Even still, sometimes it’s necessary to take that time for yourself and write that book that you’re convinced won’t sell. Never know, it might surprise you. :)
Nonny, I suspect every author has a story (or even a cache of stories) s/he doesn’t even consider submitting “due to market concerns.” But somehow, we cannot help writing and enjoying them. : )
Anyone can write for themselves alone. But I don’t think you all want to read my rambling journals and old poetry. ;)
However, as an author, I am ALWAYS aware that the reader is an important part of the process. I write what I love and what I’d want to read, but if I can’t communicate that well on the page, if I can’t speak to readers, then something is lost.
I think an author can deliver stories readers will want to read, which is a very different thing than ‘following the market,’ AND that authors can stay true to their writing passions.
Poll: Should you get married for yourself or for your spouse? ;)
In the end, I write neither for myself, nor for the readers, but for the book itself. Each book is an entity, a whole (with flaws of course) but what drives me is the creation of that entity.
Market, readers, my own tastes and experiences and beliefs and interests, all play a role, in various measures, in creating something out of nothing. Certainly there is always the sense that this “something” will create an experience for other people, and that is an integral part of what it is. But when a book is really going to work–it makes its own demands.
There’s no book that everyone will love, so it seems most important to me to create a book that has a life of its own.
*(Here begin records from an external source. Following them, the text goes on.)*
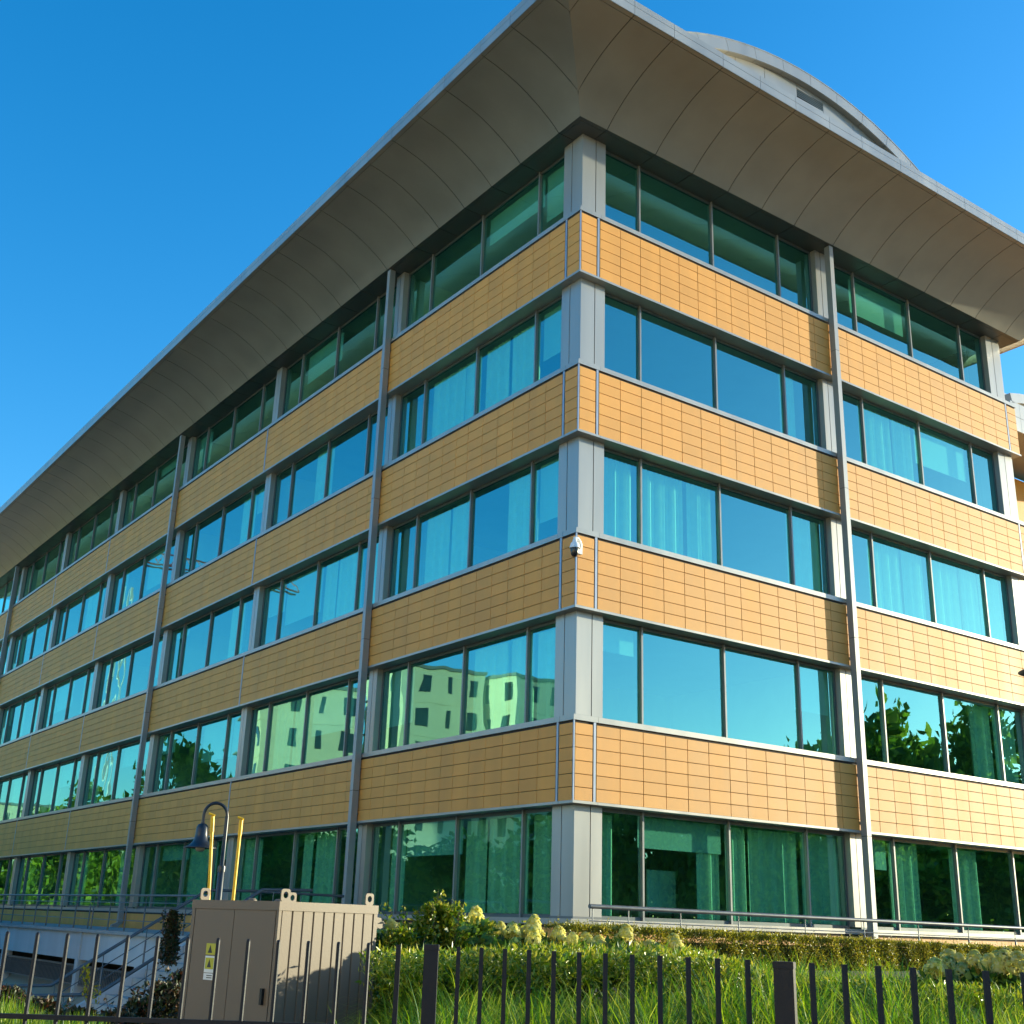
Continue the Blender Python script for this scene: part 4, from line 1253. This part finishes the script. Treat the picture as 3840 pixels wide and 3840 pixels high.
for yw in (30.5, 33, 35.5, 38, 40.5, 43, 45.5, 48, 50.5, 53):
    D = 92+4*math.sin(k*2.1); a = math.radians(yw); x, y = CAM.x+D*math.cos(a), -(CAM.y+D*math.sin(a))
    tree(x, y, GROUND_Z, 9.6+0.8*math.sin(k*1.7)+(3.6 if yw > 42 else 0), 1.35, ORD[k]+' of the low trees mirrored along the right facade ground floor glass', k, 'low trees mirrored in the right facade'); k += 1

def block(x, y, yaw, w_, d_, H, mat, mat2, lb, nf=6):
    r0 = tag(empty('apartment_block', (x, y, GROUND_Z)), lb, 'building', 'reflected apartment blocks')
    r0.rotation_euler = (0, 0, yaw)
    def loc(o): o.location = (0, 0, 0); return o
    m = MB(); m.box(-w_/2, w_/2, -d_/2, d_/2, 0, H); o = mesh_obj('wall', m.mesh('wall', mat), None); o.parent = r0
    m = MB(); m.box(-w_/2-0.15, w_/2+0.15, -d_/2-0.15, d_/2+0.15, H+0.002, H+0.3); o = mesh_obj('parapet', m.mesh('parapet', mat2), None); o.parent = r0
    mw = MB(); mw.box(-0.02, 0.05, -0.55, 0.55, -0.8, 0.8); mw = mw.mesh('window', M['bglass'])
    mt = MB(); mt.box(-0.55, 0.55, -0.05, 0.02, -0.8, 0.8); mt = mt.mesh('window', M['bglass'])
    ms_ = MB(); ms_.box(-0.02, 0.12, -0.9, 0.9, -0.06, 0.06); ms_ = ms_.mesh('balcony_slab', mat2)
    fh = H/nf
    for f in range(nf):
        m = MB(); m.box(-w_/2-0.04, w_/2+0.04, -d_/2-0.04, d_/2+0.04, fh*f-0.08 if f else 0, fh*f+0.08)
        o = mesh_obj('string_course', m.mesh('string_course', mat), None); o.parent = r0
        for i in range(int(d_//2.4)):
            yy = -d_/2+1.3+i*2.4
            o = mesh_obj('window', mw, None, (w_/2, yy, fh*(f+0.55))); o.parent = r0; o.scale = (1, (0.9, 0.4, 1.3)[i % 3], (1.0, 1.0, 1.1)[i % 3])
            if i % 3 == 2:
                o = mesh_obj('balcony_slab', ms_, None, (w_/2+0.3, yy, fh*(f+0.22))); o.parent = r0; o.scale = (6, 1, 1)
        for i in range(int(w_//2.4)):
            o = mesh_obj('window', mt, None, (-w_/2+1.3+i*2.4, -d_/2, fh*(f+0.55))); o.parent = r0; o.scale = (0.4 if i % 2 else 0.9, 1, 1)
    return r0
for (x, y, w_, d_, H, lb) in ((-48, -12, 12, 34, 17, 'long unseen beige block added on the left to bounce warm sunlight'), (-50, -52, 12, 36, 19, 'second unseen beige block added further back to bounce warm sunlight')):
    block(x, y, 0.0, w_, d_, H, M['beige'], M['greyr'], lb, 5)  # unseen blocks added so their sunlit walls warm the shaded left facade
bl = [(-43.5, 78, 0.15, 8.5, 9, 24.5, 'beige', 'beige render apartment block reflected in the second floor corner bay', 8),
      (-52.0, 74, -0.1, 8.5, 8, 24.2, 'beige', 'second beige apartment block reflected beside the corner column', 8),
      (-33.0, 82, 0.25, 9, 9, 22.0, 'beige', 'beige apartment block with grey side reflected in the second bay', 7),
      (-30.0, 150, 0.2, 26, 12, 15, 'beige', 'long pale apartment block reflected at the far left', 4),
      (-13.0, 155, 0.2, 5, 12, 14, 'yrender', 'narrow yellow apartment block reflected at the far left', 4)]
for (x, y, yaw, w_, d_, H, mt, lb, nf) in bl:
    block(x, y, yaw, w_, d_, H, M[mt], M['greyr'], lb, nf)
# tower crane, seen as a reflection
crn = tag(empty('tower_crane', (-30, 126, GROUND_Z)), 'distant red and white tower crane jib reflected in the left facade glass', 'crane')
m = MB(); z = 0
for (dx, dy) in ((0, 0), (1.2, 0), (1.2, 1.2), (0, 1.2)): m.box(-30+dx, -29.85+dx, 126+dy, 126.15+dy, GROUND_Z, 40)
m.build('mast', M['crane_white'], crn)
m = MB()
for dy in (0, 1.4): m.tube([(-52, 126+dy, 43.5), (-10, 126+dy, 43.5)], 0.12, 5)
m.tube([(-52, 126.7, 45.2), (-10, 126.7, 45.2)], 0.12, 5)
for i in range(28):
    x = -52+i*1.5
    m.tube([(x, 126, 43.5), (x+0.75, 126.7, 45.2), (x+1.5, 126, 43.5)], 0.07, 4)
m.build('jib', M['crane_red'], crn)

# neighbouring wing at the right edge
wg = tag(empty('neighbouring_wing', (30, 12, 0)), 'neighbouring wing with pale curved roof edge, cut by the right edge of the photo', 'office building')
MB().box(25.95, 46, 7.7, 40, -0.5, 20.3).build('wall', M['tile'], wg)
for (x0, x1) in ((25.75, 26.35), (26.36, 28.9), (28.91, 32), (32.01, 38)):
    MB().box(x0, x1, 5.0, 5.06, 20.52, 21.12).build('fascia_panel', M['alu'], wg)
    MB().box(x0, x1, 5.0, 5.06, 21.135, 21.75).build('fascia_panel', M['alu'], wg)
MB().box(25.75, 38, 5.061, 8, 20.55, 21.7).build('roof_deck', M['soffit'], wg)
MB().box(25.75, 38, 5.4, 5.5, 21.76, 22.3).build('gable_wall', M['alu'], wg)
m = MB()
pl_o = [(28.9+11.6*math.cos(a), 10.9+11.6*math.sin(a)) for a in [math.pi/2+0.27-0.06*i for i in range(11)]]
pl_i = [(28.9+11.2*math.cos(a), 10.9+11.2*math.sin(a)) for a in [math.pi/2+0.27-0.06*i for i in range(11)]]
for i in range(10):
    MB().prism([pl_o[i], pl_o[i+1], pl_i[i+1], pl_i[i]], 1, 5.0, 5.5).build('roof_edge_panel', M['alu'], wg)
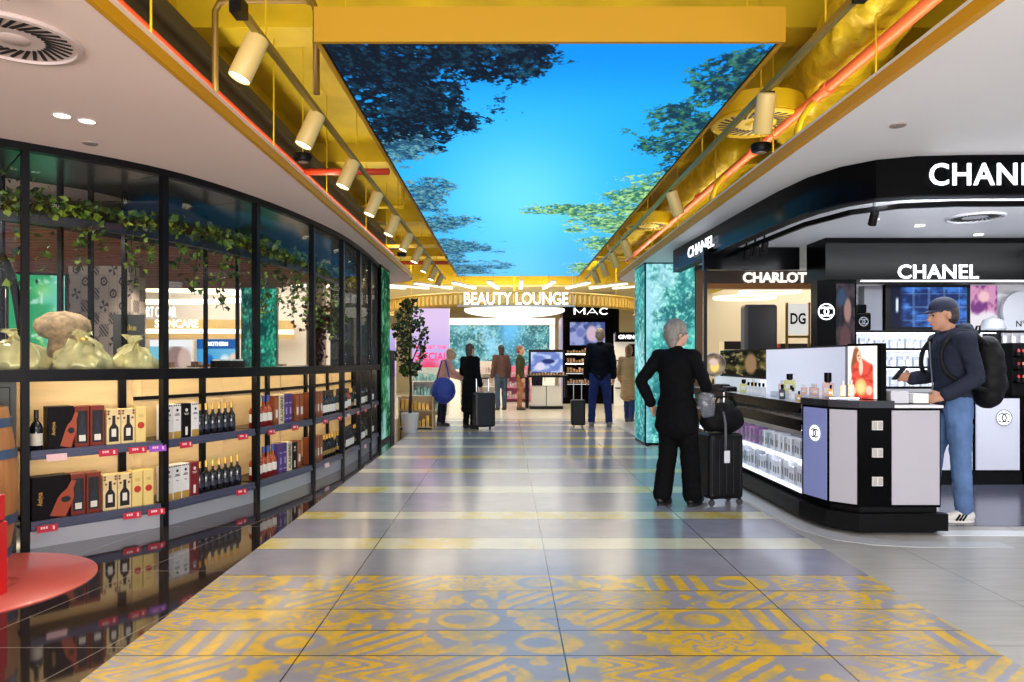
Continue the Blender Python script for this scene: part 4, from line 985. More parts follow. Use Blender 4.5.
def ad_purple(U, V): return blot(mixc(blank(U, [150, 120, 214]), [206, 190, 240], V), U, V, .5, .4, .3, .2, [230, 220, 250])
ad('lilac poster wall behind the dark red vine', (-3.05, 16.6, 1.5), .9, 1.1, ad_purple)
for k, (x, y, lab) in enumerate([(-7.2, 14.2, 'left'), (-5.9, 14.6, 'middle'), (-4.9, 14.0, 'right')]):
    t = thing('goods_gondola', '%s low white goods gondola in the left hall' % lab, 'gondola', (x, y, 0))
    MB().box(-.6, .6, -.3, .3, 0, 1.1).build('carcass', WHITE, t); mb = MB(); r2 = random.Random(k)
    for q in range(14): mb.box(-.58 + q * .083, -.51 + q * .083, -.2, 0, 1.1, 1.1 + r2.uniform(.1, .22))
    o = mb.build('stock', mat('stock_mix', (150, 110, 80), .5, var=.5, scale=12), t); o['kind'] = 'stuff'
# ------------------------------------------------------------------ right: beauty boutique
# header fascia hanging from the soffit
HZ0, HZ1 = 2.56, ZS - .002
HL = [(2.31, 9.9), (2.36, 8.4), (2.40, 7.2), (2.44, 6.4), (2.50, 5.92), (2.62, 5.60), (2.80, 5.40), (3.05, 5.30), (3.4, 5.27), (4.6, 5.24), (6.6, 5.20), (8.9, 5.16)]
t = thing('header_fascia', 'glossy black curved header fascia over the boutique counters', 'fascia', (2.8, 5.4, HZ0))
FASC = mat('fascia_black_gloss', (5, 5, 6), .2, 0, spec=.06)
MB().strip(HL, .09, HZ0, HZ1, 1).build('band', FASC, t, world=True, smooth=25)
MB().strip([(x - .012, y - .006) for x, y in HL], .11, HZ0 - .012, HZ0, 1).build('bottom_edge', BLACK, t, world=True)
def on_line(L, d):
    L = [Vector(p) for p in L]
    for a, b in zip(L, L[1:]):
        s_ = (b - a).length
        if d <= s_: return a.lerp(b, d / s_), (b - a).normalized()
        d -= s_
zt = 2.715
text_on('CHANEL', .165, (px(988, 175, 5.26).x, 5.24, 2.70), -.02, WHITEGLOW, t, name='lit_letters', bold=.012, space=1.08, width=.885)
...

In my experience, by doing that, SOMEONE will love it. Not everyone and maybe not even a lot of people. But because its an authentic entity, it finds the readers who can relate to it.
Hey, Laura Kinsale, did anyone ever tell you that you have a way with words? :) Spot-on.
Ditto :)
Isn’t an author who writes solely for him/herself called a diarist? Like somebody who has sex with him/herself is called a masturbator?
I mean, come on. Writing is a form of communication, after all. Any serious writer who claims to be heedless of market demands — as conveyed through agents, publishers, editors, reviewers, bestseller lists, reader feedback, etc. — is being disingenuous. If I write a book that tanks, I won’t be inclined to write another like it — no matter how much I love the thing.
What’s most important is finding a happy medium: writing something you enjoy that also has some chance of finding an audience. Otherwise, crack open that journal.
@K.Z.
Writers only write for publication? WTF? What does that make all the people who write but don’t want to publish? Or the people that write and prefer to post it online for free? Are they not writers too?
Not everyone wants to publish, and listing a whole bunch of reasons that make someone a “serious” writer that only reference publishing is… as you worded it, pretty disingenuous. You can be serious about your writing without being publication-oriented.
it’s hard for me to weigh in on this one as a reader, first and foremost, just because there’s too much writer in me, and the writer in me knows that if I’m bored with the story or if the story isn’t coming out as it’s meant to be, then the story is going to fall flat for readers.
I write the stories as they play out for me and sometimes that may take the story down a road a reader doesn’t like. But if I’m not telling the story as I see it in my head, I’m not going to please readers because my heart won’t be in it and that really shows.
But I don’t think it’s impossible to do both, especially not with romance. In the end, the characters want what we, as romance readers and writers, want. To be happy…to have that HEA, either traditional or not, with the person they love.